### Data supplied ###

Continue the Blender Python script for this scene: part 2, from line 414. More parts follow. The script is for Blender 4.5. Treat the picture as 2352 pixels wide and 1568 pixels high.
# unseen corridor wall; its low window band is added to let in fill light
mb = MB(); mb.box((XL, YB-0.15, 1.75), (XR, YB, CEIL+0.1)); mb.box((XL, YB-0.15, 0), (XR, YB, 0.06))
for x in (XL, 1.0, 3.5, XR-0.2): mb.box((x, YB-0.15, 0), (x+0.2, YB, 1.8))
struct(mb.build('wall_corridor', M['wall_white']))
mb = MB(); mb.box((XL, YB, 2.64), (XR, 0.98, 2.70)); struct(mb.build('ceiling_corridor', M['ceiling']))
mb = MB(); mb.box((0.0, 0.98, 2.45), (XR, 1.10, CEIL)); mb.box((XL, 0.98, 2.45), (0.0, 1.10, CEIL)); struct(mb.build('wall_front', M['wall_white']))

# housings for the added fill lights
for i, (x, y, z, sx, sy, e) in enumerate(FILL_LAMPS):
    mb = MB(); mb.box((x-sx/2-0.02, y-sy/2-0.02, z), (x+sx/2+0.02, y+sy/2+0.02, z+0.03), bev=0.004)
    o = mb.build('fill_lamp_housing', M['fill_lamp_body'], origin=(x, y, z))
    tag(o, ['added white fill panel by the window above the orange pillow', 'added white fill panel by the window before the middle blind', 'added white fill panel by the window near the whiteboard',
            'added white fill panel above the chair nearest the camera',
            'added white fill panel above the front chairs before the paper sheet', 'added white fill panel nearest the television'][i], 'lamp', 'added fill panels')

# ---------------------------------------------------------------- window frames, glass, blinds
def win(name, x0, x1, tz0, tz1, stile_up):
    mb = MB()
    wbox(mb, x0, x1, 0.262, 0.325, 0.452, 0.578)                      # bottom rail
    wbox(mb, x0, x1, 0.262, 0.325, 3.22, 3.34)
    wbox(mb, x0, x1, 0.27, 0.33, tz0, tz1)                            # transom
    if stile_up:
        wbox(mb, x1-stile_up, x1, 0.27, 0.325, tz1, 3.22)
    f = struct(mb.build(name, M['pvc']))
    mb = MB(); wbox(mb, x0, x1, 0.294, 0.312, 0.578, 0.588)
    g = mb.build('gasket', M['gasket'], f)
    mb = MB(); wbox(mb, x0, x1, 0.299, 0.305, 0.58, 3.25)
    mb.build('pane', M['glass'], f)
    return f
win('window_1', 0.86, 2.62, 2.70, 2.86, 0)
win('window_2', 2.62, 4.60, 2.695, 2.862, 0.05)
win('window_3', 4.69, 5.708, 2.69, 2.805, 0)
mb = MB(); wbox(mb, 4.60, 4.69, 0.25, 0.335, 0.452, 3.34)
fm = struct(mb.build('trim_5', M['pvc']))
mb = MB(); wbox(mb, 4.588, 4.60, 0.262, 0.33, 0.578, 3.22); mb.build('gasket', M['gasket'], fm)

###
### Data supplied ###

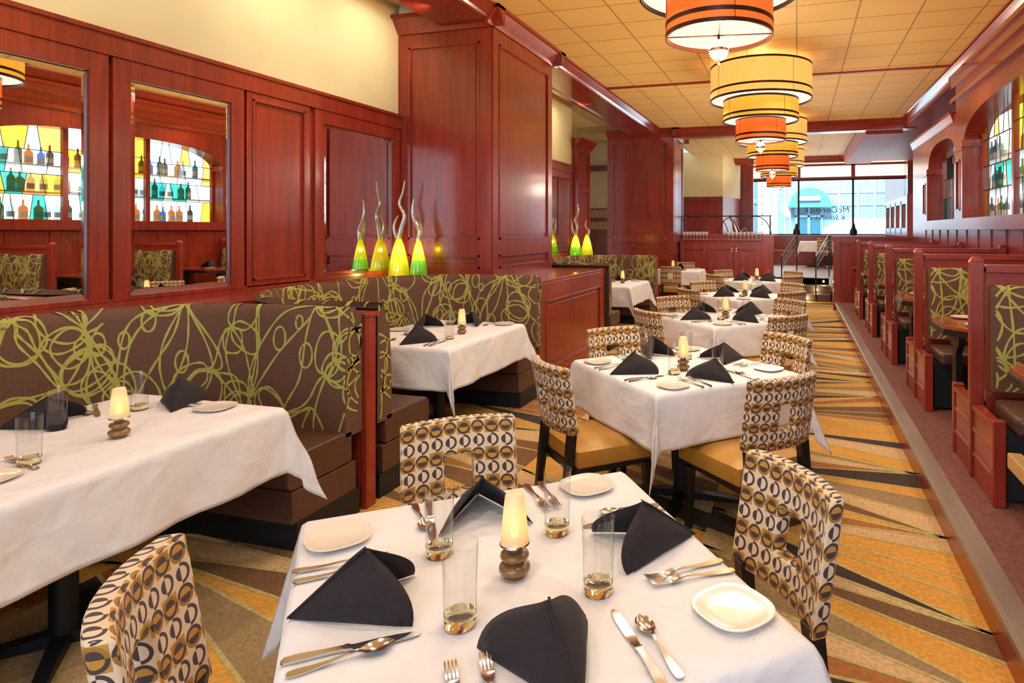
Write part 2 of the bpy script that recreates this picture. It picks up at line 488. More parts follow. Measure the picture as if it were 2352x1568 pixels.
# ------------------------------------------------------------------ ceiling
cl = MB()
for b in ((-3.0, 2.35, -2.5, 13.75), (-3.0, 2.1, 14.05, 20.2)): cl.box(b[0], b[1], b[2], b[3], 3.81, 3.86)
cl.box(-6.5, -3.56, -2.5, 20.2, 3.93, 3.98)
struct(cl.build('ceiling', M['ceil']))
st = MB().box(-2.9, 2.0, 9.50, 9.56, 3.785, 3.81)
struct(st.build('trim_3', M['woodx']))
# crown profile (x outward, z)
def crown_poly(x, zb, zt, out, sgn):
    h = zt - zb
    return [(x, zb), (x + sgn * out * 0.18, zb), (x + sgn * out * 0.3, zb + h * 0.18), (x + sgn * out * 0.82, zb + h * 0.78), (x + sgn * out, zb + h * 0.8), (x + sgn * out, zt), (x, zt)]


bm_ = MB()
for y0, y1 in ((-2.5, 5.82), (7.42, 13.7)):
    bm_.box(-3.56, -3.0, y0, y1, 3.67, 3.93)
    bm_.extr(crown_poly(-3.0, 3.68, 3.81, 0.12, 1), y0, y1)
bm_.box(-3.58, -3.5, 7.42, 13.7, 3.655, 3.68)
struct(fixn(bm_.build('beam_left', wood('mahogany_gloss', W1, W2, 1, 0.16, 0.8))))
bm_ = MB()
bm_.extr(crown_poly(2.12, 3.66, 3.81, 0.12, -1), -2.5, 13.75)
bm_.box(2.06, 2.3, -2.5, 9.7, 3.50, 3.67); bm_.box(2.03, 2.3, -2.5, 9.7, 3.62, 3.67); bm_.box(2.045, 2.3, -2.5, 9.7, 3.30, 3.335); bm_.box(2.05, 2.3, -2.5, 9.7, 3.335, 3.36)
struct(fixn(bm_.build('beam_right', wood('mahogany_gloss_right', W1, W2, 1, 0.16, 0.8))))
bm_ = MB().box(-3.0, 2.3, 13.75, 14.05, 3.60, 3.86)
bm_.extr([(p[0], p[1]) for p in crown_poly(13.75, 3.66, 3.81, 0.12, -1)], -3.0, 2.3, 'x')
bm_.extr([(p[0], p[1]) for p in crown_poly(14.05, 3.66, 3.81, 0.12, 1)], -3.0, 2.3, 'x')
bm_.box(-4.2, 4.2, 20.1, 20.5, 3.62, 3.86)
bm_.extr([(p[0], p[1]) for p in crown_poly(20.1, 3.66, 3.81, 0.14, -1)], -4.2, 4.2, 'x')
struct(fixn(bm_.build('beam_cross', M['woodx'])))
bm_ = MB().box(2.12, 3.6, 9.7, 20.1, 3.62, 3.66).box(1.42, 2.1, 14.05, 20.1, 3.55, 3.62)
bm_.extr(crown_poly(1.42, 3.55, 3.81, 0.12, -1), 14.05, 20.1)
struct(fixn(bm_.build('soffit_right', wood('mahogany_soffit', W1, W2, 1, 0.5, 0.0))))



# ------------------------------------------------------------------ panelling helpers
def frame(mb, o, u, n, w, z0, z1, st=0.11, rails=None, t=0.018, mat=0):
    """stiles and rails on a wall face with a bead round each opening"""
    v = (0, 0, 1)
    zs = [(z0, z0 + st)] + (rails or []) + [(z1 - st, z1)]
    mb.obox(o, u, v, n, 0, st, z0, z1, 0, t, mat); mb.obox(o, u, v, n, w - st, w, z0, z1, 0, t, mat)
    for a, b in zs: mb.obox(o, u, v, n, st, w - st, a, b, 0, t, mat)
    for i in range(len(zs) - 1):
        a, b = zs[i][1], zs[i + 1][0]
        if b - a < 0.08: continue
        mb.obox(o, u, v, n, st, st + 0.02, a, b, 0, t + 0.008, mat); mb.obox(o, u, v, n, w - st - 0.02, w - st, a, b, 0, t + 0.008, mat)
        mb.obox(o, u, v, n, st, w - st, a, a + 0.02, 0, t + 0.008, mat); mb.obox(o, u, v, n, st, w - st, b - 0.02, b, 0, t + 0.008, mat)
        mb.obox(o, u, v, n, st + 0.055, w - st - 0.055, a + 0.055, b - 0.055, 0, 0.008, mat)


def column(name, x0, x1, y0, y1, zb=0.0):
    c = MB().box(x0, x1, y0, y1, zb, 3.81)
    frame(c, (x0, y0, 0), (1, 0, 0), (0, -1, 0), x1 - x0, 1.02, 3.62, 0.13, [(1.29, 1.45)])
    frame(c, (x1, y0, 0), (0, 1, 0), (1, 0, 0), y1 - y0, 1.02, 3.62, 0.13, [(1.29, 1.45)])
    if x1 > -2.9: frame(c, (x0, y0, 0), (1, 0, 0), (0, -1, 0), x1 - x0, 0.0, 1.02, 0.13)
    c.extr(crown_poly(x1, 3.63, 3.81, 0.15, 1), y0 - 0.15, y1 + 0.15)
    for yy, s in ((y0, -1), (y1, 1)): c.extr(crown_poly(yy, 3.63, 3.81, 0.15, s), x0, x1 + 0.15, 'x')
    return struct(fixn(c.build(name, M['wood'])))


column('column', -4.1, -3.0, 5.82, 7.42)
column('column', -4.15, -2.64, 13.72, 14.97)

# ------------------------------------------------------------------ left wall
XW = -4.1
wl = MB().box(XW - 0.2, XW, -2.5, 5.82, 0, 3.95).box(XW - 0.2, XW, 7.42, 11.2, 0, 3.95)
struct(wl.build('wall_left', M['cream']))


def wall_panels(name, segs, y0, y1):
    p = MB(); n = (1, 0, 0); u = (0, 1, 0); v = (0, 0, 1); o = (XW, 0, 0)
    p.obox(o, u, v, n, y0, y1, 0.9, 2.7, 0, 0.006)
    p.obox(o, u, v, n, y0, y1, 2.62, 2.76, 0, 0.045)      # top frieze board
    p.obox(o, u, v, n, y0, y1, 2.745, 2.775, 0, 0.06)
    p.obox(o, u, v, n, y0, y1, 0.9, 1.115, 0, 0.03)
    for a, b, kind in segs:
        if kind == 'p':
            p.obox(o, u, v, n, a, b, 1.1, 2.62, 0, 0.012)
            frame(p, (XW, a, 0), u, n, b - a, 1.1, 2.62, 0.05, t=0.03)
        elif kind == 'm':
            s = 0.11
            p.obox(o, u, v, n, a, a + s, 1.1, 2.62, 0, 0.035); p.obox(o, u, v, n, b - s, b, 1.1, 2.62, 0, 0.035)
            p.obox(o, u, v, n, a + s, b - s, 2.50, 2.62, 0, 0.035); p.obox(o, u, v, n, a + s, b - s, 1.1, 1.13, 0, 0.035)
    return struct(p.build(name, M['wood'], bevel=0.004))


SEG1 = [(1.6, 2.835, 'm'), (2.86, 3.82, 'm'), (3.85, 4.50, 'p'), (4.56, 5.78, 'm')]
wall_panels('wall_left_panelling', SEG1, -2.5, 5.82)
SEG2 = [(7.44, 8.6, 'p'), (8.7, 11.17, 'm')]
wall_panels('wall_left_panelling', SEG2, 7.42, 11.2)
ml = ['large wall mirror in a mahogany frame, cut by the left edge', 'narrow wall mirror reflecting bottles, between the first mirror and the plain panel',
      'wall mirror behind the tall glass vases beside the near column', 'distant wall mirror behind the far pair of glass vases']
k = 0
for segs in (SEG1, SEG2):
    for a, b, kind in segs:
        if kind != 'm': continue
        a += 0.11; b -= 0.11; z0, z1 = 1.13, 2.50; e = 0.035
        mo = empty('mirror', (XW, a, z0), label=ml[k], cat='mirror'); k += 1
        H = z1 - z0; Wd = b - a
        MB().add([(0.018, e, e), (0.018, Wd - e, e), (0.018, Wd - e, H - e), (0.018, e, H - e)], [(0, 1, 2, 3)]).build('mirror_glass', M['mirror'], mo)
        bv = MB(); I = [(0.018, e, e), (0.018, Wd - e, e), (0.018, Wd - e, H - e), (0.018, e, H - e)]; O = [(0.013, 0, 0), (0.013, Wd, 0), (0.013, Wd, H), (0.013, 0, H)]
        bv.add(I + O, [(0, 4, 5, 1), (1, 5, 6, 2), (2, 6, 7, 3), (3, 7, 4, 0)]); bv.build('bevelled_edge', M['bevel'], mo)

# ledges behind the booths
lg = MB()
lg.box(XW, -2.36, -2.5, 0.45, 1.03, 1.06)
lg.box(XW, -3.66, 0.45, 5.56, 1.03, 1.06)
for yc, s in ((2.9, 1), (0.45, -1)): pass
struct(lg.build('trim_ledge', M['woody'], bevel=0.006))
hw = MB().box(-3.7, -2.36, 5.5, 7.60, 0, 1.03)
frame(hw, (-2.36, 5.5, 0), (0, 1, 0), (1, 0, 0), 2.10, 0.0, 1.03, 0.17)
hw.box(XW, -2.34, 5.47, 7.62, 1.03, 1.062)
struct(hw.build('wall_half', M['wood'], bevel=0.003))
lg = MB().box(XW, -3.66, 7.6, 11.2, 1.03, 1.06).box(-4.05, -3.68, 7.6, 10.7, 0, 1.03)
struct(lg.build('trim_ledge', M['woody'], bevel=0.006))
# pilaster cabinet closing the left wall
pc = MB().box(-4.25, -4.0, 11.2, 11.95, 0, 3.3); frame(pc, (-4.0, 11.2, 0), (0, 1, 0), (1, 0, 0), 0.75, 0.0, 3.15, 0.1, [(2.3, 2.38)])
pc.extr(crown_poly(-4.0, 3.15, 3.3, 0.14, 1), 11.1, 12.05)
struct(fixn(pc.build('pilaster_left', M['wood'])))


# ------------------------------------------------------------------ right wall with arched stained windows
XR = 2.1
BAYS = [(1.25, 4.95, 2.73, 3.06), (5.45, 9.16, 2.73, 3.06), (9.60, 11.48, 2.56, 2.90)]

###
### Data supplied ###

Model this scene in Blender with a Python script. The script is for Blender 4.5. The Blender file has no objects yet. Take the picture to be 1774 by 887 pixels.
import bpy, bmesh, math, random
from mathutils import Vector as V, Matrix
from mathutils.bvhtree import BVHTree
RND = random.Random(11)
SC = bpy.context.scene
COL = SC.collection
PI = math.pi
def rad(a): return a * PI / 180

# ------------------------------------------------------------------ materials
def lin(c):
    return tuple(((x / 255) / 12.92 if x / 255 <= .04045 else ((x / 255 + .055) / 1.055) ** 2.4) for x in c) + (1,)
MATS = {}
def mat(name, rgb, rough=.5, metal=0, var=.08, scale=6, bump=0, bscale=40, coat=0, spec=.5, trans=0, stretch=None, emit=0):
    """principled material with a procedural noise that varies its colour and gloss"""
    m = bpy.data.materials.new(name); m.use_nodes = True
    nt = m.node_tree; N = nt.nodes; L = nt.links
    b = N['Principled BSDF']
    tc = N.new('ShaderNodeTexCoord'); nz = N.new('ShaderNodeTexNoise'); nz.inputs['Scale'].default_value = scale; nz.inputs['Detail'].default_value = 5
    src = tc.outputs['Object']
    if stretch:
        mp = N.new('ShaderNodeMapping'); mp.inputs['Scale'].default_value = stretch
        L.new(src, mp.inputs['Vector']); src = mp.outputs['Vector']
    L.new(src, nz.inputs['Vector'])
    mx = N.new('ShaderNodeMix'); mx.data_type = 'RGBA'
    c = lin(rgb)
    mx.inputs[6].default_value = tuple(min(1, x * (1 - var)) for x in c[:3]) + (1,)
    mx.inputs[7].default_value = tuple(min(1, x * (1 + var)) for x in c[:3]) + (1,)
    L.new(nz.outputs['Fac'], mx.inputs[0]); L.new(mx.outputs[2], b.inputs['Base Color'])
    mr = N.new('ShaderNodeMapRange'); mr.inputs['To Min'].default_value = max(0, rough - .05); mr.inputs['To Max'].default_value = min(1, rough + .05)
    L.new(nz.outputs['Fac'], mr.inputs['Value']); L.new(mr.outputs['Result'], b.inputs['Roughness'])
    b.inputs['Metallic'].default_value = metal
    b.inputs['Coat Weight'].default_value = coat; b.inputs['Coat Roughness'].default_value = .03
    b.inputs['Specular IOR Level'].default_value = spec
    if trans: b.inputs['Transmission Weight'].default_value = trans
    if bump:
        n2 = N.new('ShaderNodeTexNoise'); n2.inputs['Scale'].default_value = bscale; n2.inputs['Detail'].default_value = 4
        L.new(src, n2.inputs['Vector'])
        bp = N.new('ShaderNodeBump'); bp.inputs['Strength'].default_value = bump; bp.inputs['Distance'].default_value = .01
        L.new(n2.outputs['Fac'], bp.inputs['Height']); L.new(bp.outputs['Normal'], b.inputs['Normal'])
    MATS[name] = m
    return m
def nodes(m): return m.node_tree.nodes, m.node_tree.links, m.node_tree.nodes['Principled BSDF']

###

### Requirements
Exactly as written, quote the lines from the one that has "Write part 2" down to the one that has "return [(x, zb), (x", and include both.

### Problem solution
Write part 2 of the bpy script that recreates this picture. It picks up at line 488. More parts follow. Measure the picture as if it were 2352x1568 pixels.
# ------------------------------------------------------------------ ceiling
cl = MB()
for b in ((-3.0, 2.35, -2.5, 13.75), (-3.0, 2.1, 14.05, 20.2)): cl.box(b[0], b[1], b[2], b[3], 3.81, 3.86)
cl.box(-6.5, -3.56, -2.5, 20.2, 3.93, 3.98)
struct(cl.build('ceiling', M['ceil']))
st = MB().box(-2.9, 2.0, 9.50, 9.56, 3.785, 3.81)
struct(st.build('trim_3', M['woodx']))
# crown profile (x outward, z)
def crown_poly(x, zb, zt, out, sgn):
    h = zt - zb
    return [(x, zb), (x + sgn * out * 0.18, zb), (x + sgn * out * 0.3, zb + h * 0.18), (x + sgn * out * 0.82, zb + h * 0.78), (x + sgn * out, zb + h * 0.8), (x + sgn * out, zt), (x, zt)]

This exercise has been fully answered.